A sistemática de arrecadação do imposto de renda não é muito diferente. Durante o ano a empresa é obrigada a calcular mensalmente o lucro auferido no período e efetuar o pagamento das antecipações de imposto de renda. Se o cenário econômico piora e a empresa passa a acumular prejuízos naquele ano (como aconteceu a partir de setembro do ano passado), também não terá a empresa a devolução em dinheiro dos valores que antecipou à Receita Federal. Poderá compensá-los com outros tributos federais devidos, se houver.


A previsibilidade da queda de arrecadação ao menor soluço econômico era patente se considerarmos que os maciços investimentos direcionados ao Brasil nos últimos anos aumentam a arrecadação no ano em que são realizados – PIS/Cofins na aquisição de máquinas, equipamentos e serviços – e a diminuem quando os créditos de PIS/Cofins sobre a depreciação são aproveitados. Não há espaço aqui para debater a desastrosa ineficiência econômica causada pela imposição de tributação na realização de investimentos produtivos, mas o fato é que o cenário de alto crescimento econômico dos últimos anos gerou recordes de arrecadação e escondeu a face perniciosa do sistema. Bastou uma leve recessão para escancarar o problema e gerar uma crise no governo federal.
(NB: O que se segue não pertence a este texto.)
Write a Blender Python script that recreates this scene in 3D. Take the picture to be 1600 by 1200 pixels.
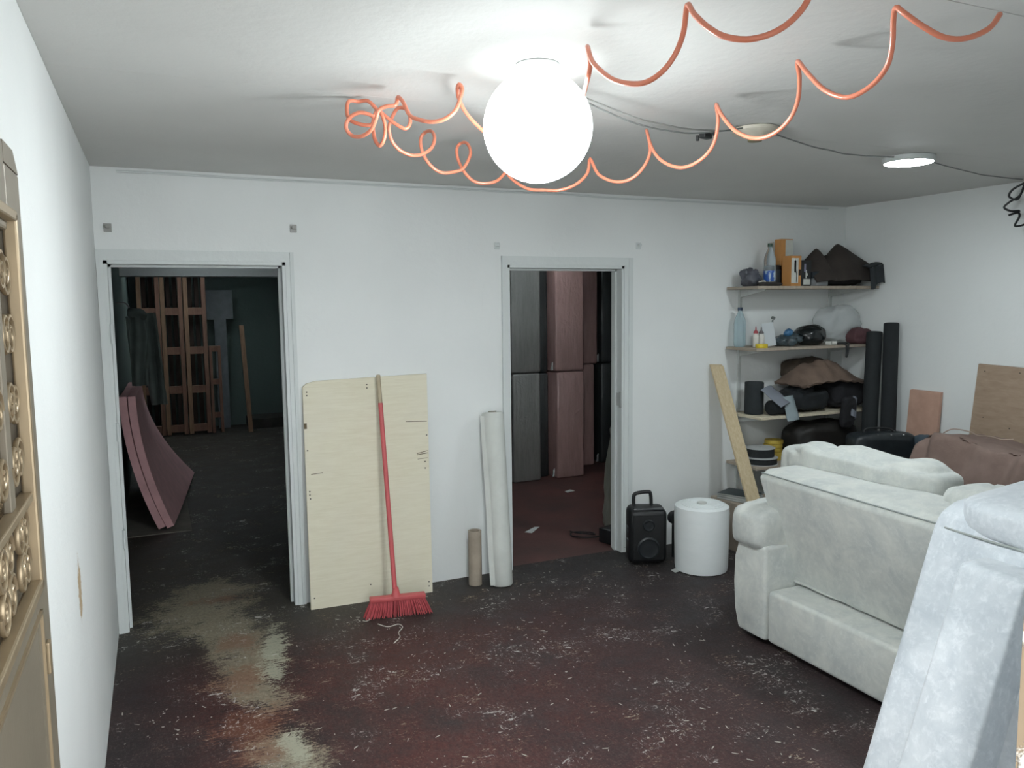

Infelizmente a solução não foi aquela aguardada pelos setores da nossa sociedade que lutam não só pela modernização da administração pública através da redução da despesa como também pela modernização do sistema tributário através da desoneração dos investimentos produtivos. Preferiu-se culpar a empresa que paga tributos antecipadamente e que é obrigada a fazer tortuosa ginástica para recuperar via compensação o dinheiro que lhe deveria ser entregue sem qualquer embaraço. Vociferam que a empresa tem ampla liberdade para declarar seu crédito para compensá-la com tributos devidos e que só resta à Receita fiscalizar a posteriori sua legitimidade. Ora, quando o contribuinte declara o débito, e assim é feito para a maioria dos tributos, sua palavra é digna de fé, quando declara um crédito não. Além disso, para que serviram os milhões de reais investidos pelas empresas para adaptar seus sistemas e processos ao SPED Fiscal, que prevê o envio de informações detalhadas sobre todas e cada uma de suas transações de compra e venda de bens e serviços? A Receita Federal recebe da empresa o número das notas fiscais, nome dos fornecedores ou clientes, descrição da mercadoria, valor total, valor dos tributos, alíquotas etc. Onde estão os supercomputadores da Receita? A dar crédito às informações divulgadas na mídia, em poucas horas a Receita tem condições de cruzar as informações da empresa que apresentou um pedido de compensação com a de seus fornecedores para confirmar a legitimidade dos créditos.


Se quisermos que o Brasil volte a crescer e entre para a liderança das economias desenvolvidas, será fundamental endereçar adequadamente o tratamento dispensado às empresas que veem seus fluxos de caixa significativamente impactados pela irracionalidade de um sistema que oficializa o “devo, não nego, pago quando puder (fiscalizar)”.